▶ **WHAT NEEDS TO BE DONE**
Check every line below for the string "part", and copy the lines that contain it.

▶ **SUPPLIED DATA**
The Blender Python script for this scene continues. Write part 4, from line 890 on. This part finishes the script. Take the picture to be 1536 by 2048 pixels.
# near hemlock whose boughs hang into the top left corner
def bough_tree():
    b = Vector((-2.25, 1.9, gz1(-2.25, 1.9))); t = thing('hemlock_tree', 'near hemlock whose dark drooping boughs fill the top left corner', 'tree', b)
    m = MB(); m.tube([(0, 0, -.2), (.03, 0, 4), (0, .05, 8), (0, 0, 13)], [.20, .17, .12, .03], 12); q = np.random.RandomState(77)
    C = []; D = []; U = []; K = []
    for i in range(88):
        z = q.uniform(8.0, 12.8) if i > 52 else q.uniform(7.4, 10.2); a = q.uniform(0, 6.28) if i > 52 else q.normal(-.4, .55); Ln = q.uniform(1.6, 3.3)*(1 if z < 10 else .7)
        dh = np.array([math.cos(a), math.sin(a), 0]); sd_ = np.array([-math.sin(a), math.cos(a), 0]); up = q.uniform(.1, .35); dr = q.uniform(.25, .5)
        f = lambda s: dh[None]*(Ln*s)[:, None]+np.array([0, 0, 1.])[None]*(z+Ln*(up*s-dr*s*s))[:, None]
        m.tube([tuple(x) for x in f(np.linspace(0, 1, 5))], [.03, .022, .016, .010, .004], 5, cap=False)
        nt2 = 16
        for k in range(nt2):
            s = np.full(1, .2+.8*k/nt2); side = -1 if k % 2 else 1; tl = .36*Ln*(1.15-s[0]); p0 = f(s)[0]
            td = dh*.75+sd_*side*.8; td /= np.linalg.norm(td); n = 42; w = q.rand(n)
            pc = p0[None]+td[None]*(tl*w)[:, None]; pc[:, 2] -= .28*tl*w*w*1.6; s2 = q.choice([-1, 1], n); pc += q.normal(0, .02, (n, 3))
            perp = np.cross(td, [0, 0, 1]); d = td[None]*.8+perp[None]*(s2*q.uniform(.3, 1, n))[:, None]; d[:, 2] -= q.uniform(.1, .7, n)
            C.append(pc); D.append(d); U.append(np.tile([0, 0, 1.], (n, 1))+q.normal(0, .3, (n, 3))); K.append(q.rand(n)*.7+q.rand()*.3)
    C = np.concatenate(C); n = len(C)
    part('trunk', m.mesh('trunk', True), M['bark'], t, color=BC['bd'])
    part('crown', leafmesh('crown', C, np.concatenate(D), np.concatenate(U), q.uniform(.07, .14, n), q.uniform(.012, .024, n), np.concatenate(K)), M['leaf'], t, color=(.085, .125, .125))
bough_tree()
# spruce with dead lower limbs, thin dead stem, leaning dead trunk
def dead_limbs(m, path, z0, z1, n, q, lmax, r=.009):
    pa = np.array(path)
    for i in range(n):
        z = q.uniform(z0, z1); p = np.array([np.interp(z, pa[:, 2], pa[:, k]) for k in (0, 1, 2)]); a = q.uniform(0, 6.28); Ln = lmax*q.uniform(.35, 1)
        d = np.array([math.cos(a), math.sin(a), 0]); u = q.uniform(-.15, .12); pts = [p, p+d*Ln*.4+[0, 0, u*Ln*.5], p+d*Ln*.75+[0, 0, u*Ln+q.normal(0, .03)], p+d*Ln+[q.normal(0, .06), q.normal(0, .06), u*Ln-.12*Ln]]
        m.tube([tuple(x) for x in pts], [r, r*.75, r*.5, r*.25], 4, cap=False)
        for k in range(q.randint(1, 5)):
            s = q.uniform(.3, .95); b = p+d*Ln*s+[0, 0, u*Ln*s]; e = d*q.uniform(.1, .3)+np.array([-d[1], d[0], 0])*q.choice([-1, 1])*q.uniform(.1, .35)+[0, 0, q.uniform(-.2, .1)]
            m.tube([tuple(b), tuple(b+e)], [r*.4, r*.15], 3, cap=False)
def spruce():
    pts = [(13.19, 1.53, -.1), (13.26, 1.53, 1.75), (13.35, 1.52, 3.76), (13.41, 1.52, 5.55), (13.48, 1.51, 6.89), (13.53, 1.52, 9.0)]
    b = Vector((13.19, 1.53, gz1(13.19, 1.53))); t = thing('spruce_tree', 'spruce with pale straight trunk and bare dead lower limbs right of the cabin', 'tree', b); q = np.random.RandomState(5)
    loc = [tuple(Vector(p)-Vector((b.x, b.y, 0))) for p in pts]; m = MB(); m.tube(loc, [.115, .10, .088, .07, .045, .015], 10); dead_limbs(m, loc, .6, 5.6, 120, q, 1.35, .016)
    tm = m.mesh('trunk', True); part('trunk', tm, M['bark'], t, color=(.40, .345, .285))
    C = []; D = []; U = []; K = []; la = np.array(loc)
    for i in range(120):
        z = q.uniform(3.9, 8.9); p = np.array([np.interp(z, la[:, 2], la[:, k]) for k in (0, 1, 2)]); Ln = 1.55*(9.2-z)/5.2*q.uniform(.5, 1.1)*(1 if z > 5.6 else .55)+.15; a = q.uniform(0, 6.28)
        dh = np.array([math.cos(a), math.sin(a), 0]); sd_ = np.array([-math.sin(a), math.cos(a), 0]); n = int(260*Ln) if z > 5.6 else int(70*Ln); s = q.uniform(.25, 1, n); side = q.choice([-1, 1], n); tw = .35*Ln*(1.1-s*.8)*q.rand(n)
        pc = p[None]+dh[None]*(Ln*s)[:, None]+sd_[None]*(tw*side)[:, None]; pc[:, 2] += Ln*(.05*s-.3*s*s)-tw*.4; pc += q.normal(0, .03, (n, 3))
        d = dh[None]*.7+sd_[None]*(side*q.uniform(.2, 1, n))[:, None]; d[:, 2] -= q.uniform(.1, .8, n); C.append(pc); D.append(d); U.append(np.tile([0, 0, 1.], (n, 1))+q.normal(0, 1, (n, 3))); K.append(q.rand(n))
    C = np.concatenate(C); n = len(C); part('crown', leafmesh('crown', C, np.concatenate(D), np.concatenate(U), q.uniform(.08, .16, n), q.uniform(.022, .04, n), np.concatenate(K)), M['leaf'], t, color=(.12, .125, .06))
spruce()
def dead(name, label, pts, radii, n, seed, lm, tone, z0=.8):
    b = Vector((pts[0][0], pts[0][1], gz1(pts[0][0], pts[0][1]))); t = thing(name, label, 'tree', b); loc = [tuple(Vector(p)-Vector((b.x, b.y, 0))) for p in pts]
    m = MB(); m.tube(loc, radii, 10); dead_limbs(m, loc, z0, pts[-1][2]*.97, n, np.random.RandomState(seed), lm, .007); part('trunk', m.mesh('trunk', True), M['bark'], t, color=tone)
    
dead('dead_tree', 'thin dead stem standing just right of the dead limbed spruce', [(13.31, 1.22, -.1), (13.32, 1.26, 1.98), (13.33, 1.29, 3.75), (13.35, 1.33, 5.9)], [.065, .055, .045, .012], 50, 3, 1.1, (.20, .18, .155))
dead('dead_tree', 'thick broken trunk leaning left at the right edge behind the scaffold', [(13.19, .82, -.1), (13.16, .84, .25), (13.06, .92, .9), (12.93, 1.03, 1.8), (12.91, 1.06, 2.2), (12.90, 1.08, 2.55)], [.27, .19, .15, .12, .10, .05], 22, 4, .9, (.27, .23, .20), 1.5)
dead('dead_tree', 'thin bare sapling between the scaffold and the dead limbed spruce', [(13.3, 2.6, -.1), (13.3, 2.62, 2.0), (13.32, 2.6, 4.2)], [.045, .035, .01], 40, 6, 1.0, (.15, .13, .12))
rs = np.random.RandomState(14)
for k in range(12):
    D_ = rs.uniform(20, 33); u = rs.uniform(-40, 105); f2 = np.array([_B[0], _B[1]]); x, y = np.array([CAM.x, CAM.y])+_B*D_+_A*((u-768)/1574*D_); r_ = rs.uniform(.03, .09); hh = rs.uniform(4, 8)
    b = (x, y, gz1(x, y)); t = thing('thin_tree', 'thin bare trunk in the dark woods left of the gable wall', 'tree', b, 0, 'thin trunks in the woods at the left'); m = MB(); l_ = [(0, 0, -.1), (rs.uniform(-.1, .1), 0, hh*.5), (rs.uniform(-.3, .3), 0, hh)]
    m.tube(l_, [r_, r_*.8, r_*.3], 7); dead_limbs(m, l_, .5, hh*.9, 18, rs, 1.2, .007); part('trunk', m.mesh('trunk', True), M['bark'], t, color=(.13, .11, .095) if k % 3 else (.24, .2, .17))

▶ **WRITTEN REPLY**
The Blender Python script for this scene continues. Write part 4, from line 890 on. This part finishes the script. Take the picture to be 1536 by 2048 pixels.
    part('trunk', m.mesh('trunk', True), M['bark'], t, color=BC['bd'])
    part('crown', leafmesh('crown', C, np.concatenate(D), np.concatenate(U), q.uniform(.07, .14, n), q.uniform(.012, .024, n), np.concatenate(K)), M['leaf'], t, color=(.085, .125, .125))
    tm = m.mesh('trunk', True); part('trunk', tm, M['bark'], t, color=(.40, .345, .285))
    C = np.concatenate(C); n = len(C); part('crown', leafmesh('crown', C, np.concatenate(D), np.concatenate(U), q.uniform(.08, .16, n), q.uniform(.022, .04, n), np.concatenate(K)), M['leaf'], t, color=(.12, .125, .06))
    m = MB(); m.tube(loc, radii, 10); dead_limbs(m, loc, z0, pts[-1][2]*.97, n, np.random.RandomState(seed), lm, .007); part('trunk', m.mesh('trunk', True), M['bark'], t, color=tone)
    m.tube(l_, [r_, r_*.8, r_*.3], 7); dead_limbs(m, l_, .5, hh*.9, 18, rs, 1.2, .007); part('trunk', m.mesh('trunk', True), M['bark'], t, color=(.13, .11, .095) if k % 3 else (.24, .2, .17))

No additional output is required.